Words: Gabrielle Donnelly
There is never an inkling of a doubt, when you are in conversation with Jeremy Irons, that you are in the presence of a Thespian. For starters, there’s the look – the swept-back salt and pepper hair, the darkly dramatic features highlighted by the knotted scarf, the huge, elegant hands waving gracefully in the air.
Then there’s the voice – resonant and beautifully modulated, the carefully honed instrument of a meticulously responsible owner. But most of all there’s the conversation. It swoops and swerves as it encompasses fabulously famous people, glamorous geographical byways, positively polychromatic opinions and some truly gorgeous anachronisms. (‘I am not,’ he announced to me once, ‘the sort of disapproving father who sends his sons telegrams.’) Telegrams!
He is never, ever, dull.
In a world where conformity is increasingly, and dispiritingly, the norm, Jeremy is an unapologetically unreconstructed luvvie who will
as happily give you his views on the current state of organised religion (‘I’m disappointed in it and I’ll tell you why…’) as reflect on playing Cardinal Borgia, who became Pope Alexander VI, in the Sky TV series The Borgias – ‘it’s the vulnerability that made him interesting to me.’
We are chatting on a sunny morning at the Four Seasons Hotel in Beverly Hills; he’s in LA for some promotional activity, but has a pad in New York and five other homes, including a pink castle in Ireland. Most of the time, he and his wife, the actress Sinead Cusack, flit between the Oxfordshire town of Watlington and the castle near Ballydehob, in County Cork.
‘I’m a jobbing actor,’ he says with some pride. ‘I always have been. I do theatre, television, movies; I’ll do anything anybody suggests if it tickles my fancy. I mean, I like to be paid, but if someone offers me a good character in a good story, I really don’t mind where it’s played.
‘I’ve done a couple of big-budget movies – a Die Hard – and I’ve done a couple of… what would you call them? Sort of… dragony pictures, you know?’ He sniffs at the memory of 2000’s Dungeons & Dragons.

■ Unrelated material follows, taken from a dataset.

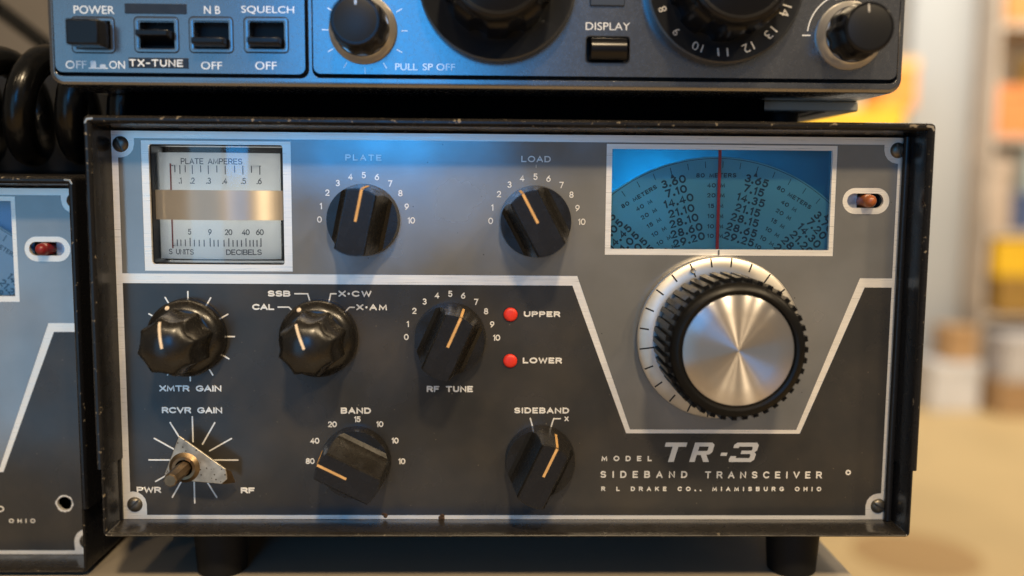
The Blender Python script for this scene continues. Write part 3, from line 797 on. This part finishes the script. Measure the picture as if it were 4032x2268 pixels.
# main dial knob
DX, DZ = 70.4, -2.7
dial = part("tuning_knob", MB().lathe([(22.0, 8.0), (27.2, 8.7), (27.75, 9.2), (27.8, 10.5), (26.0, 13.8)], 128, DX, DZ), m_ring, T)
tk = MB()
for k in range(24):
    a = 83 + 15 * k
    ca, sa = math.cos(rad(a)), math.sin(rad(a))
    r0 = 22.6 if k % 5 == 2 else 24.3
    def yy(r): return 8.0 + (r - 22.0) * .135 - .06
    w = .26
    P = [(DX + r * ca - s * w * sa, yy(r), DZ + r * sa + s * w * ca) for r in (r0, 27.3) for s in (-1, 1)]
    P += [(x, y + .12, z) for x, y, z in P]
    tk.add(P, [(0, 1, 3, 2), (4, 6, 7, 5), (0, 4, 5, 1), (2, 3, 7, 6), (0, 2, 6, 4), (1, 5, 7, 3)])
part("dial_marks", tk, m_ink, dial)
sa = rad(113)
part("set_screw", MB().lathe([(.25, 7.6), (.75, 7.5), (.95, 8.0)], 16, DX + 24.9 * math.cos(sa), DZ + 24.9 * math.sin(sa)), m_steel, dial)
def knurl(a, r, y):
    return r
grip = MB().lathe([(17.9, -15.6), (18.2, -16.3), (19.0, -16.6), (20.6, -16.0), (21.3, -15.0), (21.4, -12), (21.5, 7.5)], 96, DX, DZ)
gp = part("grip", grip, m_plastic, dial)
rib = MB()
for k in range(40):
    a = 2 * PI * k / 40
    for (y0, y1, r0, r1) in ((-13.6, 7.2, 21.0, 22.75),):
        da0 = .046
        v = []
        for y, tw in ((y0, 0.0), (y1, 0.0)):
            for r, d in ((r0, -da0), (r0, da0), (r1, da0 * .8), (r1, -da0 * .8)):
                v.append((DX + r * math.sin(a + d + tw), y, DZ + r * math.cos(a + d + tw)))
        rib.add(v, [(0, 1, 2, 3), (7, 6, 5, 4), (0, 4, 5, 1), (1, 5, 6, 2), (2, 6, 7, 3), (3, 7, 4, 0)])
part("grip_ribs", rib, m_plastic, gp)
part("spun_cap", MB().lathe([(.01, -16.2), (6, -16.2), (12, -16.2), (17.0, -16.2), (17.45, -15.9), (17.6, -15.0)], 128, DX, DZ), m_spun, dial)

slide_switch(T, 0, 0, 0, m_amber, False)

# meter
mt = part("meter", MB().sweep(rect(-121.6, -76.0, 20.2, 61.4), [(0, 15.3), (0, 27), (1, 27), (1, 15.3)]).box(-121.6, -76, 27, 28, 20.2, 61.4), m_black, T)
def curve_sheet(x0, x1, z0, z1, y, sag, th, n=24):
    v = []; cx = (x0 + x1) / 2; hw = (x1 - x0) / 2
    for i in range(n + 1):
        x = x0 + (x1 - x0) * i / n; yy = y + sag * ((x - cx) / hw) ** 2
        v += [(x, yy, z0), (x, yy, z1), (x, yy + th, z1), (x, yy + th, z0)]
    f = []
    for i in range(n):
        for k in range(4):
            a, b = i * 4 + k, i * 4 + (k + 1) % 4
            f.append((a, b, b + 4, a + 4))
    f += [(0, 1, 2, 3), tuple(n * 4 + k for k in (3, 2, 1, 0))]
    return MB().add(v, f)
part("meter_plate", curve_sheet(-120.2, -79.2, 45, 58.3, 18.4, 3.0, .6), m_meter, mt)
part("meter_plate", curve_sheet(-120.4, -79.4, 22.2, 36, 18.4, 3.0, .6), m_meter, mt)
YM = 18.38
XM, HM = -99.8, 20.5
mk = MB()
strokes(mk, [[(-115.5, 53.9), (-85.5, 53.9)]] + [[(x, 53.9), (x, 53.9 - (2.7 if i % 2 else 2.1))] for i, x in enumerate((-114.4, -112.6, -110.7, -108.2, -105.3, -102.7, -99.8, -97.0, -93.9, -91.2, -88.4, -85.7))], .16, YM, .03)
write(mk, "PLATE AMPERES", -112.2, -91.3, 54.4, 56.4, YM, .15, .30, .03)
for s, x in ((".1", -112.6), (".2", -108.3), (".3", -102.7), (".4", -97.3), (".5", -91.1), (".6", -86.0)): write(mk, s, x, x, 47.8, 49.9, YM, .15, .25, .03, ratio=.72)
strokes(mk, [[(-115.6, 26.7), (-85.8, 26.7)]] + [[(x, 26.7), (x, 26.7 + hh)] for x, hh in ((-114.3, 2.0), (-113, 2.0), (-111.4, 2.0), (-109.7, 2.6), (-108.2, 2.0), (-106.5, 2.0), (-104.8, 2.0), (-102.7, 2.6), (-101.4, 2.0), (-100, 2.0), (-98, 2.0), (-96.4, 2.6), (-95.0, 2.0), (-93.6, 2.0), (-92.2, 2.0), (-90.7, 2.6), (-89.4, 2.0), (-88.3, 2.0), (-87.1, 2.0), (-85.8, 2.6))], .17, YM, .03)
for s, x in (("5", -109.8), ("9", -102.7), ("20", -96.4), ("40", -90.7), ("60", -86.1)): write(mk, s, x, x, 30.5, 32.5, YM, .15, .25, .03, ratio=.72)
write(mk, "S UNITS", -117.5, -108.5, 23.7, 25.6, YM, .15, .28, .03)
write(mk, "DECIBELS", -97.4, -85.6, 23.7, 25.6, YM, .16, .26, .03)
mk.v = [(x, y + 3.0 * ((x - XM) / HM) ** 2, z) for x, y, z in mk.v]
part("meter_markings", mk, m_meterink, mt)
part("needle", MB().box(-116.05, -115.6, 19.6, 19.8, 25.8, 54.6), m_rustink, mt)
part("meter_cover", curve_sheet(-120.95, -76.65, 21.0, 60.7, 16.2, 3.6, .8), m_clear, mt, sharp=80)
part("brass_band", curve_sheet(-121.9, -76.0, 35.7, 45.7, 14.9, 3.7, .7), m_brass, mt, sharp=60)

# tuning scale behind its window
sc = part("tuning_scale", MB().lathe([(.01, 18.4), (30, 18.4), (58.4, 18.4), (58.5, 18.7), (58.4, 19.3)], 160, 70.4, -.1), m_dial, T)
part("scale_backing", MB().box(29, 113, 20.8, 21.4, 22, 66), m_dialback, sc)
YD = 18.38
dm = MB()
def polar(rot):
    a = rad(rot)
    def xf(p): return (70.4 + p[0] * math.cos(a) - p[1] * math.sin(a), -.1 + p[0] * math.sin(a) + p[1] * math.cos(a))
    return xf
BASE = .4
strokes(dm, [arc(70.4, -.1, 57.9, 57.9, 40, 140, 60)], .10, YD, .02)
for k in range(-7, 8):
    ang = -1.7 + .0 + 6.15 * k
    x = polar(ang)
    big = k in (3, -2, 8, -7)
    strokes(dm, [[x((0, 56.9)), x((0, 53.9 if big else 54.9))]], .12 if not big else .14, YD, .03)
    if big:
        a, b, c = x((-.75, 53.4)), x((.75, 53.4)), x((0, 55.2))
        dm.slab([a, b, c], YD - .035, YD)
rows = (52.2, 48.8, 45.4, 41.8, 38.3, 34.8, 31.5)
cols = {16.4: ("3.60", "7.10", "14.40", "21.10", "28.10", "28.60", "29.20"), -15.4: ("3.65", "7.15", "14.35", "21.15", "28.15", "28.65", "29.25"),
        46.6: ("3.55", "7.05", "14.45", "21.05", "28.05", "28.55", "29.15"), -46.0: ("3.70", "7.20", "14.30", "21.20", "28.20", "28.70", "29.30")}
for a, txt in cols.items():
    for r, s in zip(rows, txt):
        write(dm, s, -.4, -.4, r - 1.4, r + 1.4, YD, .30, .46, .02, xf=polar(a), ratio=.98)
for a in (0.6, 31.0, -30.6):
    for r, s in zip(rows, ("80 METERS", "40 M", "20 M", "15 M", "10 M", "10 M", "10 M")):
        write(dm, s, 0, 0, r - .75, r + .75, YD, .17, .46, .02, xf=polar(a), ratio=1.12)
part("scale_markings", dm, m_dialink, sc)
part("scale_pointer", MB().box(69.95, 70.95, 16.2, 16.6, 24, 64), m_red, sc)
part("scale_window", MB().box(32.5, 109.2, 15.5, 15.9, 25.9, 61.6), m_blueglass, T)
for x in (-103, 103):
    for yy_ in (24, 290):
        fo = MB().lathe([(8.0, 0), (8.6, .6), (10.0, 20.4)], 40)
        fo.v = [(px + x, pz + yy_, -90 + py) for px, py, pz in fo.v]
        part("foot", fo, m_foot, T)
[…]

‘Of course, doing a blockbuster is useful because people who make movies think that people who are in movies that make a lot of money will make their movies more money. It’s a clearly unproven thing, but that’s what accountants believe. For me, it’s more about the fun I have on a shoot. On the whole, I prefer smaller-budget films – they’re faster to make. With Die Hard, I’d wait for days while a ship was turned around so that a car could fall on it!’